Heavy bands can be a trademark of such quickly intensifying storms, with the weather community, this time, especially impressed, including on Twitter.
Bands, ordinarily, are “not as large and not as long lasting,” said Tim Morrin, a National Weather Service meteorologist in Upton, who expects considerable research to be conducted on the length and duration of the two that hit Long Island.
One was over the Twin Forks — where 18 inches of snow was reported in the Hamptons — the other in the vicinity of a section of western Suffolk and a snippet of Nassau.
Morrin estimated that the band over central Long Island spent a couple of hours there — dropping snow at rates of 2 to 4 inches an hour — stretching anywhere from 180 to 250 miles and starting well to the south of the Island and continuing to the border of Massachusetts.

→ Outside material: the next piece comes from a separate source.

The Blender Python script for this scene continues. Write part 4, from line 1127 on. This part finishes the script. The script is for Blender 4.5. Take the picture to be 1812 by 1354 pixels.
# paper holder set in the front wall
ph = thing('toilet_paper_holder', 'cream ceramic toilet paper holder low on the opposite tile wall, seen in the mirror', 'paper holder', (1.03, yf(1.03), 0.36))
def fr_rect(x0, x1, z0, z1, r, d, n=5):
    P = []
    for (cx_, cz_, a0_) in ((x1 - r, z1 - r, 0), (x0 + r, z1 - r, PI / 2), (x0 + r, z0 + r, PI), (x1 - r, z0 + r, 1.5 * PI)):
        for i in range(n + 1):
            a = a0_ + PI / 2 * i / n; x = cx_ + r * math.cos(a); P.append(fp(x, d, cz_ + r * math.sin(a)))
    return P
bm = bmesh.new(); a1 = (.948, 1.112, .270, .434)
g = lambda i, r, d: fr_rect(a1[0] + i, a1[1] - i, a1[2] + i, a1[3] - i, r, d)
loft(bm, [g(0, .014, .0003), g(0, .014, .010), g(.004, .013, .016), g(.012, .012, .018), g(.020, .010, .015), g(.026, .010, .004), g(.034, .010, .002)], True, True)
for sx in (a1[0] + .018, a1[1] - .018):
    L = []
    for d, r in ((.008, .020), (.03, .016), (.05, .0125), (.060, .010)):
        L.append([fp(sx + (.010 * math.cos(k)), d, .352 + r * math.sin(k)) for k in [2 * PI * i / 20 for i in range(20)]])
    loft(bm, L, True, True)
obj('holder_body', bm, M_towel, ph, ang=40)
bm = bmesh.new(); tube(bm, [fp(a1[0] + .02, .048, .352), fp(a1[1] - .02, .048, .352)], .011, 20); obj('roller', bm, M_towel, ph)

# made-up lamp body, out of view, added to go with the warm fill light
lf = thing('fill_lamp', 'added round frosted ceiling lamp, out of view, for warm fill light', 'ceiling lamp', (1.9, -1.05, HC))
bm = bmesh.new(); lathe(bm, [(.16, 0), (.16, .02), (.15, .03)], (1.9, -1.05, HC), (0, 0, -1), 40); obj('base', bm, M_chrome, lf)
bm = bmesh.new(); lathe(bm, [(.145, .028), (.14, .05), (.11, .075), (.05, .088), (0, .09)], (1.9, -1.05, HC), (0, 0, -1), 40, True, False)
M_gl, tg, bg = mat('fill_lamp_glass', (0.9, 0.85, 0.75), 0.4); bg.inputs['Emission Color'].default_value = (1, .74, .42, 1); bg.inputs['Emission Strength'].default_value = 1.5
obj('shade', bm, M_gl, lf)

That explains a significant shift in snowfall amounts, from the likes of 10 inches for Centereach, 9.6 for South Huntington, 11 for Plainview and Dix Hills, to the band-free areas of Riverhead, registering just 5.5 inches, Shoreham’s 4 inches and Ridge’s 3 inches. Snowfall in Bay Shore and Massapequa Park was a hair more than 3 inches.
“I’ve lived here 44 years and never saw such a discrepancy,” Richard Siegelman, a retired elementary school teacher in Plainview, said in an email to Newsday.
He was surprised to hear 11 inches of snow reported in his community, while he estimated 4, maybe 5 inches fell in his yard.
Told of the heavy snow bands, he compared the scenario to a tornado — a narrow strip of destruction, with houses on either side untouched.
“Everything has an edge or outer limit,” Siegelman, 74, said later in a telephone interview.
Contributing to the significant drop-off, Morrin said, was the phenomenon of sinking air, which sets up on the periphery of such bands and results in “a corridor of little or no snow.”
In a nutshell, the scenario can be viewed through the range of colors on the weather service’s snowfall map, indicating the reach of those bands into Connecticut. The East End of the Island saw 18.3 inches reported in Southampton, 10.3 inches in East Hampton, and 12.5 inches in Orient.
Those and other such unofficial measurements are taken in the field by volunteer spotters and other observers who get training from the weather service, weather service employees, Federal Aviation Administration observers at area airports, volunteers with the Community Collaborative Rain, Hail and Snow Network, and broadcast meteorologists, with News 12 Long Island’s Rich Hoffman weighing in on this storm’s snowfall from Woodbury.
Members of the public also submit observations, with the weather service providing tips for correctly measuring snowfall.